Bagikan artikel ini :

Penyembahan Yang Pragmatis

Yehezkiel 14:1-5

Bangsa ini memuliakan Aku dengan bibirnya, padahal hatinya jauh dari pada-Ku. Percuma mereka beribadah kepada-Ku, sedangkan ajaran yang mereka ajarkan ialah perintah manusia.
- Matius 15:8-9

Penyembahan adalah sebuah bentuk penyerahan diri kepada Tuhan, lebih dari sekadar keharusan meluangkan waktu untuk Tuhan. Sikap penyembahan inilah yang ingin ditunjukkan oleh para tua-tua Israel dengan meminta petunjuk Tuhan melalui Nabi Yehezkiel. Mereka ingin menunjukkan kerendahan hati mereka untuk datang dan mengakui bahwa Tuhan tahu hal yang terbaik bagi mereka. Sebuah sikap penyembahan yang baik, bukan? Namun, Tuhan justru meminta Yehezkiel untuk menegur mereka. Mengapa Tuhan menentang penyembahan para tua-tua Israel?

Penyembahan yang ditunjukkan oleh para tua-tua Israel hanya bersifat lahiriah. Hati mereka sebenarnya tidak tunduk berserah kepada Tuhan. Tuhan mampu melihat hati, bukan tampilan lahiriah semata (lih. 1 Sam. 16:7). Para tua-tua Israel memang datang dengan merendahkan diri di hadapan Yehezkiel, tetapi sesungguhnya hati mereka terpaut kepada berhala-berhala. Tuhan pernah menegur orang Israel melalui Nabi Yesaya mengenai sikap ini, “Oleh karena bangsa ini datang mendekat dengan mulutnya dan memuliakan Aku dengan bibirnya, padahal hatinya menjauh dari pada-Ku, dan ibadahnya kepada-Ku hanyalah
perintah manusia yang dihafalkan, (Yes. 29:13).

Para tua-tua Israel tidak mau rugi ketika mengikut Tuhan. Istilah “menjunjung berhala-berhala mereka dalam hatinya” (ay. 3) dapat ditafsirkan secara figuratif maupun secara literal. Secara figuratif, hati manusia berdosa punya kecenderungan menolak mengikut Allah seperti yang pernah dikatakan John Calvin, “Hati manusia adalah pabrik berhala.” Secara literal, para tua-tua Israel mungkin mengenakan jimat-jimat berupa kalung seperti yang lazim dilakukan orang-orang Babel. Mereka menunjukkan sikap penyembahan yang pragmatis. Di satu sisi mereka menunjukkan mau ikut Tuhan, tetapi di sisi lain tidak mau
melepas “perlindungan” dari ilah-ilah lain.

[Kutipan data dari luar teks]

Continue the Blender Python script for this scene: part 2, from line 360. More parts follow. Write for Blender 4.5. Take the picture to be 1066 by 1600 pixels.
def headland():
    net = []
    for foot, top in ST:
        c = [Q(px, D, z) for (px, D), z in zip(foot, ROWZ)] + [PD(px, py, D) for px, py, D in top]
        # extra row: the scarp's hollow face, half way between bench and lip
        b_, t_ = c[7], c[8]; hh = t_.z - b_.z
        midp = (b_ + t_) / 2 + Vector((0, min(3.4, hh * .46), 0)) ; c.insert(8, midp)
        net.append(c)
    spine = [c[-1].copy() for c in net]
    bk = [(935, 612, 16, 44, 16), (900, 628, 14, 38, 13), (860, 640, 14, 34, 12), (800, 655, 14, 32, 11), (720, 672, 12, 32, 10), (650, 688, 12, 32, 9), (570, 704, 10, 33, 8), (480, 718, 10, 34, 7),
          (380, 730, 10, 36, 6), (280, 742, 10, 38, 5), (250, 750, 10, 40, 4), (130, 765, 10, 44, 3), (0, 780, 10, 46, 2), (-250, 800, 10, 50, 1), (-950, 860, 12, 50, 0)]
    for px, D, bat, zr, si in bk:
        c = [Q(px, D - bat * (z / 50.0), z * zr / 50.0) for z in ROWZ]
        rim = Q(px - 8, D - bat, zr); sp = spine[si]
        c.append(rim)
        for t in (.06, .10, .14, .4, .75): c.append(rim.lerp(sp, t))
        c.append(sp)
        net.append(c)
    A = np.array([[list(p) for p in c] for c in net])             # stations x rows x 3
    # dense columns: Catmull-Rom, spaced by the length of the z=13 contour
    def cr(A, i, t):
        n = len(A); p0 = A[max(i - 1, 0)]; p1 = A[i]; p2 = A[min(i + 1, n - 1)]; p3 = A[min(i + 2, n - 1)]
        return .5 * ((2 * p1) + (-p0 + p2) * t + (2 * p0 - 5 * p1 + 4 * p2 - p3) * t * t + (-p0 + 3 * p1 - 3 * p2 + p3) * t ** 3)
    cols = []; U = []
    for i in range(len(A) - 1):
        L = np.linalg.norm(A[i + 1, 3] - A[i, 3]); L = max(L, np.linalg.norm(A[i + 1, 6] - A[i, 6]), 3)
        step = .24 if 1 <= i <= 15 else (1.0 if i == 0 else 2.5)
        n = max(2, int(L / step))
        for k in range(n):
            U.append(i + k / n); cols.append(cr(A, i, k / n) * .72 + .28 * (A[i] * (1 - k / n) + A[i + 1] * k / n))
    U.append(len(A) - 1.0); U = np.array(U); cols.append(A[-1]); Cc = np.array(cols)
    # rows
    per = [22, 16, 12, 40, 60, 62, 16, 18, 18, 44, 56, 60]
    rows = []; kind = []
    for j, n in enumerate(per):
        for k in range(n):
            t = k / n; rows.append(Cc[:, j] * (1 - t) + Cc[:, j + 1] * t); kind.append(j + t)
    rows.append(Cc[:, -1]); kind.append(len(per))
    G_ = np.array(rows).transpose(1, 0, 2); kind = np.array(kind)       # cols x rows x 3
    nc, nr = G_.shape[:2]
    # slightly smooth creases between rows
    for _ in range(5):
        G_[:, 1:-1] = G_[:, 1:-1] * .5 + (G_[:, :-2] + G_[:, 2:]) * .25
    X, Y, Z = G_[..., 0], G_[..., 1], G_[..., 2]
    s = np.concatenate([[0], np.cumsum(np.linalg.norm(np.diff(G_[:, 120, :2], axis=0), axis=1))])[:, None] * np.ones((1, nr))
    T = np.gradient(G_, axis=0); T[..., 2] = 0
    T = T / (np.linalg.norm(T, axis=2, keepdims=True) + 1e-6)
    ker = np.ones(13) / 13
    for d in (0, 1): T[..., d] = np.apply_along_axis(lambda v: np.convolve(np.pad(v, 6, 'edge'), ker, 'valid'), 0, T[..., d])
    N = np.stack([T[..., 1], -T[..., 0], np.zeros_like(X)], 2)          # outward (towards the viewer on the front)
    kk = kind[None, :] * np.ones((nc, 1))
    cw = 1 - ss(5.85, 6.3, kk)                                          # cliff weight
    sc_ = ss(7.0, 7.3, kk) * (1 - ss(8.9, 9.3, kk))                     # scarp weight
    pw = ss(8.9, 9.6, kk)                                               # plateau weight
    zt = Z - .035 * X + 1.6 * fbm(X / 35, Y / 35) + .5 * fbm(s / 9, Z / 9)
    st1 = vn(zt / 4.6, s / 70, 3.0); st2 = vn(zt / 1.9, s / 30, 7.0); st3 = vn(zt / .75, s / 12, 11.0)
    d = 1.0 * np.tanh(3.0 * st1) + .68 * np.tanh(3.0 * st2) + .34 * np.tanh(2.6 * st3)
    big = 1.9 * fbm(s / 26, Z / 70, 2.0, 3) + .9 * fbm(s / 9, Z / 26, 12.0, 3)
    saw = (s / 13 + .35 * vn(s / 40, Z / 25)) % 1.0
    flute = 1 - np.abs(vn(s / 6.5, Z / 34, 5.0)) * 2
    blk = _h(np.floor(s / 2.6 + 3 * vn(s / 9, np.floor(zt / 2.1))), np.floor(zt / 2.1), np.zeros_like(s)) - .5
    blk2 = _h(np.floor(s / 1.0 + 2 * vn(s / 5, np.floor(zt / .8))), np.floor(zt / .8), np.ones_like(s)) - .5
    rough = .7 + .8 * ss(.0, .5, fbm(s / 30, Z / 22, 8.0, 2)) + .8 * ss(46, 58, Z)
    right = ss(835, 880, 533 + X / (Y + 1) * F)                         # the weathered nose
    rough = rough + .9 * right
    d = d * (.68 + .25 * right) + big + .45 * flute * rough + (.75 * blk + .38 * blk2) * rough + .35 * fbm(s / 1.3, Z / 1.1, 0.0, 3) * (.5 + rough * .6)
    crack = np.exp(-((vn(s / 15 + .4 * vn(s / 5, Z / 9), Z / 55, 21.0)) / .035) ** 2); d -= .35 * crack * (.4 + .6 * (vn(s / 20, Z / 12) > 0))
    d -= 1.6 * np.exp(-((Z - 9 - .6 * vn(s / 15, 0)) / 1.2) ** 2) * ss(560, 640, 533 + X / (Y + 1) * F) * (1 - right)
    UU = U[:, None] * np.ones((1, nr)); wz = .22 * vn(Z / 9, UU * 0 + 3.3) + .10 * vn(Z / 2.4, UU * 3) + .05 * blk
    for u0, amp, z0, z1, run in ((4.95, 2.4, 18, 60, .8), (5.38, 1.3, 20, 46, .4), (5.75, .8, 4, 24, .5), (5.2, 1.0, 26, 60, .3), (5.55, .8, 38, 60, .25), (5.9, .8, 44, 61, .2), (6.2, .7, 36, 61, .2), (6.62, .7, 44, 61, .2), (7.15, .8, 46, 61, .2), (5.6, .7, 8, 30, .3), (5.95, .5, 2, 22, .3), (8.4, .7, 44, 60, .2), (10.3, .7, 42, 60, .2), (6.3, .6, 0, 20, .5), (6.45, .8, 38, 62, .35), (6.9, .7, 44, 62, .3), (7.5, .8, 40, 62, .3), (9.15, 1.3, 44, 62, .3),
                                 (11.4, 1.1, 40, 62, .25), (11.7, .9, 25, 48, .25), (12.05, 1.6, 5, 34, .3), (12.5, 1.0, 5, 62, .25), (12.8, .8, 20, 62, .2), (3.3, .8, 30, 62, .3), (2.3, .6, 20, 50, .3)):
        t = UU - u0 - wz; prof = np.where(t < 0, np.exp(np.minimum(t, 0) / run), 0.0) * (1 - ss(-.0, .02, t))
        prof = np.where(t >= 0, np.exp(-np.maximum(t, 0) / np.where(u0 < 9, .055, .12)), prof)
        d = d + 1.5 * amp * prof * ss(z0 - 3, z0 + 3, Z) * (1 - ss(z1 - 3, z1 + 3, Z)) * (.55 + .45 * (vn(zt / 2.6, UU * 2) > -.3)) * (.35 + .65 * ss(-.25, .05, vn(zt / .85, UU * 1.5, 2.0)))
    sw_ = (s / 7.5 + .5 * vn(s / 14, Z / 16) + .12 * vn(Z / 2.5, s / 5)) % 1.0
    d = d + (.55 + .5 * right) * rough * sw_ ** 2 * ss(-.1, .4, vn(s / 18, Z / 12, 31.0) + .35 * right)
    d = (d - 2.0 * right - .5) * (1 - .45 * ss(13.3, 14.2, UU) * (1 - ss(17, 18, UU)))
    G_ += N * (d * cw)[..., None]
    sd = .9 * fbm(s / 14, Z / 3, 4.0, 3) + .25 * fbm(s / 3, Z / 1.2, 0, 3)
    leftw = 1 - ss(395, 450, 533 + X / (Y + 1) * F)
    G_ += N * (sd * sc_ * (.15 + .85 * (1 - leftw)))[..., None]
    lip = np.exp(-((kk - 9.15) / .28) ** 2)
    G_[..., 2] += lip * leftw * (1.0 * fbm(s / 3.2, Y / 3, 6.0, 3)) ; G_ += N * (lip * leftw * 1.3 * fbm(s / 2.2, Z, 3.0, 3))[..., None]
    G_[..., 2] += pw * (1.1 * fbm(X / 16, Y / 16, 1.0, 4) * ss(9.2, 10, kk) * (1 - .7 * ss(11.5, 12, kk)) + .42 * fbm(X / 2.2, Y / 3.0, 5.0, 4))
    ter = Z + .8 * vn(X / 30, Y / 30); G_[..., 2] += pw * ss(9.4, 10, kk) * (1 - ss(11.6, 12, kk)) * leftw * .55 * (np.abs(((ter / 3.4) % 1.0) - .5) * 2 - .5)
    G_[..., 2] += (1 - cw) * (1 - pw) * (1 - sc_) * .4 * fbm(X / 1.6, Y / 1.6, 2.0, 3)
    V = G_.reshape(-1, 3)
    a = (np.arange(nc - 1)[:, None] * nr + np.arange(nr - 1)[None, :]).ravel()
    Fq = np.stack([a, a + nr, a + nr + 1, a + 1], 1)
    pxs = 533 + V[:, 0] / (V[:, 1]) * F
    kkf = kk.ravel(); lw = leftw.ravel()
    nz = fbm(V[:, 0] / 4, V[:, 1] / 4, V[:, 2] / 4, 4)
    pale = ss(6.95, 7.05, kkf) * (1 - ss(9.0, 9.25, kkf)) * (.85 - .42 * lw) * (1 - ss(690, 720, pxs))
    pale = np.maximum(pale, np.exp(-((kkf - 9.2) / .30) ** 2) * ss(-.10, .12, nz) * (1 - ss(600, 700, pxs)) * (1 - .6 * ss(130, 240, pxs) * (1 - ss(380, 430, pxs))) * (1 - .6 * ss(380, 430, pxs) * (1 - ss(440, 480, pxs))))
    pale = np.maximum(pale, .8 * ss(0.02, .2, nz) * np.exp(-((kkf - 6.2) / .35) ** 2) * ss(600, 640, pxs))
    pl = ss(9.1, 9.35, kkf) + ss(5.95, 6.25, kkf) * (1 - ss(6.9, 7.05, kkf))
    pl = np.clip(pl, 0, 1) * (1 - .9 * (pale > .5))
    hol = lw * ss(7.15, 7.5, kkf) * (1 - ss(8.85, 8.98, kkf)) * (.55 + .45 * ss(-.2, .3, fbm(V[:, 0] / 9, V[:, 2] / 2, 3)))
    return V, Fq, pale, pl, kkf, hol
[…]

Mereka ingin mendapat untung dari keduanya.

Penyembahan yang pragmatis bukanlah penyembahan sejati karena tidak sepenuh hati mengikut Tuhan, bagaikan komitmen untuk menikahi seseorang, tetapi masih menjalin hubungan spesial dengan orang lain. Tuhan Yesus tidak suka sikap ini. Orang Kristen harus tetap waspada dengan “berhala-berhala dalam hati” yang mungkin belum dilepaskan saat mengikut Yesus. Berhala tersebut bisa jadi tradisi-tradisi tertentu yang ada dalam gereja, yang diutamakan melebihi Tuhan Yesus (lih. Mat. 15:1-9). Marilah kita mawas diri agar tidak terjebak penyembahan yang pragmatis.


Refleksi Diri:

  • Apa saja berhala-berhala dalam hati Anda yang mungkin membuat Anda mendua hati terhadap Tuhan?
  • Apakah Anda berani melepas kepercayaan terhadap berhala-berhala tersebut dan mengikut Tuhan Yesus dengan sepenuh hati?